Competitors participate in the 2015 World Rowing Junior Championships

Rio Olympics organizers announced Tuesday they are cutting seating at the rowing contest and slashing perks for participants at South America's first summer games.

When Rio was awarded the hosting rights back in 2009, Brazil was booming, but six months ahead of the opening ceremony, inflation is at more than 10 percent and the economy is expected to remain in recession through 2017.

"We are cutting some services and making important adjustments in the committee's budget," Mario Andrada, chief spokesman for the Rio 2016 organizing committee, told journalists in Sao Paulo.

One victim of the austerity cuts will be the stands at the Rodrigo Freitas lagoon in the heart of Rio, where rowing will take place. A proposal for an additional seating area that would have projected out onto the water itself has been axed.

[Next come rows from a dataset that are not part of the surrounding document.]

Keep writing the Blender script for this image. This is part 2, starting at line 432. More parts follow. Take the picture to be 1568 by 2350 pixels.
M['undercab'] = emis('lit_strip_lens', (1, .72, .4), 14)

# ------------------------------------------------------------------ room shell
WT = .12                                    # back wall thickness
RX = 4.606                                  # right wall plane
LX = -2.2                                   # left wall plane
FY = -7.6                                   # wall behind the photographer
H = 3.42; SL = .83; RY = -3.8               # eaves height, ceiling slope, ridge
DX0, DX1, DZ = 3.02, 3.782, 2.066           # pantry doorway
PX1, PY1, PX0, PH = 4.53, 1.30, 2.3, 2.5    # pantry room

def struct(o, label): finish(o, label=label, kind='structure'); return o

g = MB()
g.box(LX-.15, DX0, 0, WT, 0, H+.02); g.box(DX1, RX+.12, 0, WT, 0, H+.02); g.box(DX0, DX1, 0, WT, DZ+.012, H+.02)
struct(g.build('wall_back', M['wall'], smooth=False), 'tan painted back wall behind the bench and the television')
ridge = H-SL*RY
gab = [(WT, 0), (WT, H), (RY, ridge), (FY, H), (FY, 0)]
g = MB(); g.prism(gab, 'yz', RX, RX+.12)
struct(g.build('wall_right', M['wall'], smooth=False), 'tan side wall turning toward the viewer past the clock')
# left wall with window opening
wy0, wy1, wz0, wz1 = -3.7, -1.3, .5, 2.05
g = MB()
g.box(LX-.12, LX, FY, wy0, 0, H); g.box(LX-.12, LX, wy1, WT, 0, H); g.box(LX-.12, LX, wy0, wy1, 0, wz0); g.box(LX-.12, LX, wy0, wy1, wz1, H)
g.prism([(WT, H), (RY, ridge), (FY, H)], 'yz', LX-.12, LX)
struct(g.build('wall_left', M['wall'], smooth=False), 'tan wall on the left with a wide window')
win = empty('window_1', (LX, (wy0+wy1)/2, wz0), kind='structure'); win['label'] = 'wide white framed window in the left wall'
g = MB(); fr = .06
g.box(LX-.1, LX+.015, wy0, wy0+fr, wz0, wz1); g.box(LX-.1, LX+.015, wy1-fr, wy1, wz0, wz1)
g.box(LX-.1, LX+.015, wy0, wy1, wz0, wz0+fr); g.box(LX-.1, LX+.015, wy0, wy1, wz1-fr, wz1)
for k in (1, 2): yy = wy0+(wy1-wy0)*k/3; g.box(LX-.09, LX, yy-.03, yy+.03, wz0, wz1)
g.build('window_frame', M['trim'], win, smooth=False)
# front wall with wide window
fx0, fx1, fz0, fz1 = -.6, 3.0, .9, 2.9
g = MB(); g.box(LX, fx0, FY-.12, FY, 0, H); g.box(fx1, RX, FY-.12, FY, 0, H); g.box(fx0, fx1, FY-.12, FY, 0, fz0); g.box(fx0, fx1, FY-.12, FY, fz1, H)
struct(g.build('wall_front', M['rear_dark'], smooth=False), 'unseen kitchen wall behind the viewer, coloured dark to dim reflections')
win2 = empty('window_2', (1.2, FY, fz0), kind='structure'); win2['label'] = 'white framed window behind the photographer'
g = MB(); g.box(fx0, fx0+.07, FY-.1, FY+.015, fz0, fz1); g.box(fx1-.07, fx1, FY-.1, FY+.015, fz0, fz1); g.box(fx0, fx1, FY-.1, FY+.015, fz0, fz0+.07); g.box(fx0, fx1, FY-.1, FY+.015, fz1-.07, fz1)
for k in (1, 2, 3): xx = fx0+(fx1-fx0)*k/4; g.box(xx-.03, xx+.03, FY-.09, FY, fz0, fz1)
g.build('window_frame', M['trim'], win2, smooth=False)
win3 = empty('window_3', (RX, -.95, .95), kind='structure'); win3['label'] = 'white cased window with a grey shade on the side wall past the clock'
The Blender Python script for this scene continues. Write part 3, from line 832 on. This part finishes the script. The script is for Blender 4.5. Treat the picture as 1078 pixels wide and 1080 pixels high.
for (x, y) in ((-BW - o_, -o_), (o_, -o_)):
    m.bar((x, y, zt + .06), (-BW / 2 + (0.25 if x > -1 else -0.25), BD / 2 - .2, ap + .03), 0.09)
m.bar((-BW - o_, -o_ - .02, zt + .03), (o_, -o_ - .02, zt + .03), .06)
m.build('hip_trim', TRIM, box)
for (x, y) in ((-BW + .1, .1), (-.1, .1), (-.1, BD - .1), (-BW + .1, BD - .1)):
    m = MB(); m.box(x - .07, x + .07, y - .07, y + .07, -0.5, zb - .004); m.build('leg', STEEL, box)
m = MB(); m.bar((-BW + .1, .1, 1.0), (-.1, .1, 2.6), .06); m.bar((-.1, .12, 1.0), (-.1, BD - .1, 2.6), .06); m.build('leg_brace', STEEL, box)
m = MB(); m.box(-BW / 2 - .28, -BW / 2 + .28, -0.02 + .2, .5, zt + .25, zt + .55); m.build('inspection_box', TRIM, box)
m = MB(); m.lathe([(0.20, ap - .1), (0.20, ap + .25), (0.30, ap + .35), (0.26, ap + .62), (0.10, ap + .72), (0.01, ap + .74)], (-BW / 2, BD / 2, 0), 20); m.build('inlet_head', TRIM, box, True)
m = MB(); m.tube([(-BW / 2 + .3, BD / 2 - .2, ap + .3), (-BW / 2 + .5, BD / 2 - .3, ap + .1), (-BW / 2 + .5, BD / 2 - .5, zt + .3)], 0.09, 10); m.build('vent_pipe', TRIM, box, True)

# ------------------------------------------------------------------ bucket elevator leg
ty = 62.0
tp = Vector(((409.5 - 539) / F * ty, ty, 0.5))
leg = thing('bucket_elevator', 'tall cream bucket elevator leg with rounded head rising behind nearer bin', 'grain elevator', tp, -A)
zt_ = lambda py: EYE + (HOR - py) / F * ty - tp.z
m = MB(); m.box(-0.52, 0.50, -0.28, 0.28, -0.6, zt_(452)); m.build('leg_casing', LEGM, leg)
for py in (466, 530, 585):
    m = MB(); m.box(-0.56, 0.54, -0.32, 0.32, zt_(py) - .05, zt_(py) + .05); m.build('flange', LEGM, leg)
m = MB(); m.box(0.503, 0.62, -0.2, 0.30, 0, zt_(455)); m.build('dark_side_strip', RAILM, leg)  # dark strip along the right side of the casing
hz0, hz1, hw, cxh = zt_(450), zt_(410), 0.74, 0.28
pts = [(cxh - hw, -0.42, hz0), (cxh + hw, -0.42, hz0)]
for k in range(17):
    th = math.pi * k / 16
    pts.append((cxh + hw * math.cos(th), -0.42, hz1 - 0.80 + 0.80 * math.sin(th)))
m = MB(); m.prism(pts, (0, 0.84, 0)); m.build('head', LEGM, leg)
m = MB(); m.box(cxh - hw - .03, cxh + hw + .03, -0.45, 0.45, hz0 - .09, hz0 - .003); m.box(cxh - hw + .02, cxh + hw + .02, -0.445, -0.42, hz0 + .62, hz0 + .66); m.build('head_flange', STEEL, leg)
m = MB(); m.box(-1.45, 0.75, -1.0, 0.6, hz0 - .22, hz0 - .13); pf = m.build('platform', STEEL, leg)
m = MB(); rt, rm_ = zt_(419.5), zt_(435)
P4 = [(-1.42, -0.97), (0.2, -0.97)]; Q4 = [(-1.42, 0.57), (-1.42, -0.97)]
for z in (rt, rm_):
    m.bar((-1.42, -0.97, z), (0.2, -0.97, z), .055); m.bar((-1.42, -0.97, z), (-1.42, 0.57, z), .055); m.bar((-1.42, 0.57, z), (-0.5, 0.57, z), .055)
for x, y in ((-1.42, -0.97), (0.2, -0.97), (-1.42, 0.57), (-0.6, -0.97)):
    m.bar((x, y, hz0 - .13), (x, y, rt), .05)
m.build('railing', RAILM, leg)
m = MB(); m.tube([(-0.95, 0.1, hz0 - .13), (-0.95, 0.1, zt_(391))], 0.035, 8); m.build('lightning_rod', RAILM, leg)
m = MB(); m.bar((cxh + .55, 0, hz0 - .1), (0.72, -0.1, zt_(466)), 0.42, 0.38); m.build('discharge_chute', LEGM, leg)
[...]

Andrada said this was the only wholesale reduction in stadium seating, but admitted that "all have been revised and others could be forced to change."

The public will not notice many of the other cost-cutting measures, but athletes and their delegations will.

The fleet of courtesy vehicles is being cut from 5,000 to 4,000. And permanent facilities planned to house the International Olympic Committee and other administrative bodies will no longer be built.

The anti-doping center will be one of the few such structures, with tents used for the rest.

To save money on training and clothing, the number of volunteers has also been slashed from 70,000 to 50,000.

Only about half of tickets allotted to Brazilians have been sold.

"The rhythm is a bit lower than we hoped for, but it's normal in a time of crisis. The rhythm of all the country is a bit lower, but we are not worried," Andrada said.

He expressed concern over ticket sales to the Paralympics, which follow the Olympics and run from September 7-18. "We have sold 300,000 tickets so far, a very low number when we need to reach three million," he said.